Continuar peleando

people walking on sidewalk near buildings during daytime

Fotografía de Jhosef A. Cardich Palma

Días raros. Caminar en hora punta por el centro de Madrid, me produce una pesadumbre que muy pocos logran entender. La Gran Vía, nuestro Broadway castellano, ha perdido su alma, las sonrisas, el trasiego de los que vienen y van siempre con prisas. Paso por uno de los bares míticos de la calle. El camarero espera en la puerta a que alguien entre, ya que no tiene terraza. Pocos se atreven todavía.

No suena jazz, ni el saxo de Bernard Herrmann en Taxi Driver. Esto sigue pareciéndose más a Abre los Ojos de Amenábar, que al Crack de Garci. Una pena, pienso mientras subo hacia San Bernardo, cruzándome a toda esa gente que cubre sus rostros como yo.
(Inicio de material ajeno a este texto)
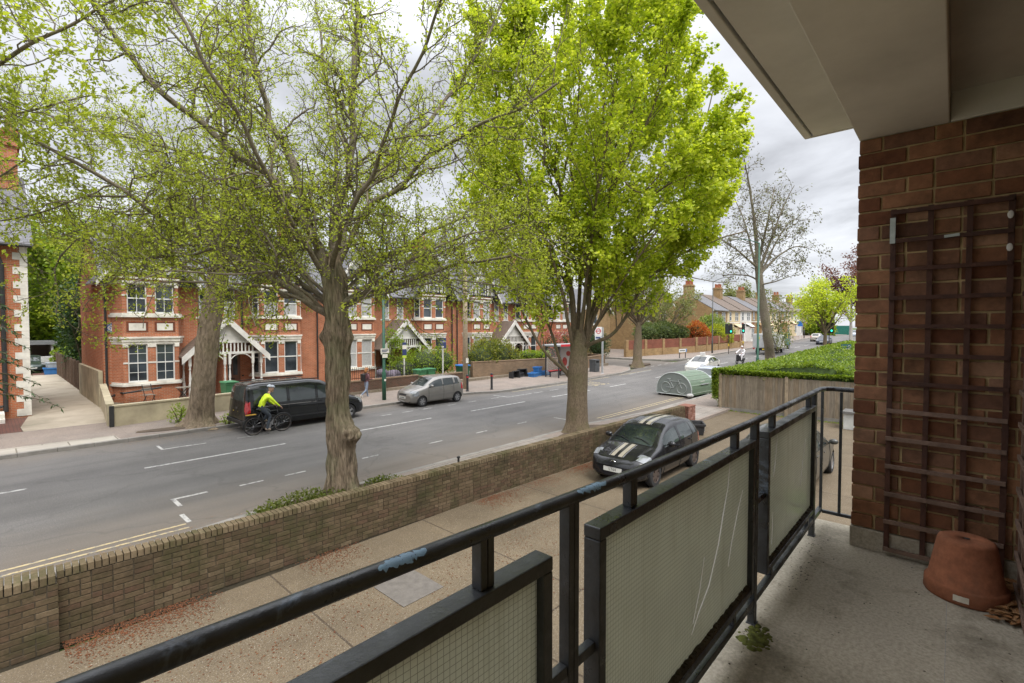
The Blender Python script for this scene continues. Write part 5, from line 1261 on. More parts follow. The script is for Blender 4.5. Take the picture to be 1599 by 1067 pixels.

Malasaña es otra historia. Una historia peor, supongo. El reino de cada uno por una cerveza en una mesa de aluminio. Las mascarillas desaparecen y, quienes tienen el privilegio de poder sentarse en la plaza del 2 de mayo, beben sonrientes, sin mascarillas, hasta que se pone el sol, rodeados de quienes también lo hacen, y lo habían hecho siempre, en el parque, en los bancos, en el suelo. A escasos metros, en la puerta de la iglesia, se sonríe menos, pero se espera durante un buen rato a que la caridad siga entregando alimentos a quienes los necesitan. Las dos caras de una moneda que ha perdido su valor.

Salgo de allí, atónito y sorprendido por el mogollón de gente que recorre las calles. La ciudad parece un hormiguero hambriento y congestionado: desde adolescentes a ancianos, todos ocupan su espacio. El amor, la pasión y los arrumacos se dejan ver más de lo habitual, como si todo fuera a desaparecer mañana. Los ciclistas se tropiezan con los perros, con los adictos al deporte y con los repartidores de Glovo. Intento no pegarme demasiado a los cuerpos con los que comparto acera y presiento en sus ojos que mirar a otros ya es un acto obsceno.

Finalmente, llego a un bar, de los de antes, de los que aún encienden la televisión y dan los buenos días al entrar. Le pregunto al camarero si puedo entrar y me responde que sí. Se forma un silencio entre los dos y nos miramos, cuestionándonos qué carajo estamos haciendo. Es la primera vez que pregunto antes de entrar en un bar.

La cerveza sigue igual de espumosa, fría y agradable. Las olivas rellenas de anchoa tampoco fallan. Por unos momentos me olvido de todo mientras observo la calle tras el cristal, veo a la gente pasar, tranquila, estática por momentos, hermosa y veraniega, como si fuera una postal previa a todo esto.

Doy otro trago a la cerveza, me río y pienso.

«No importa cómo ni dónde estés. Hay que seguir viviendo, hay que continuar peleando.»

Por suerte, algunas cosas no cambian nunca.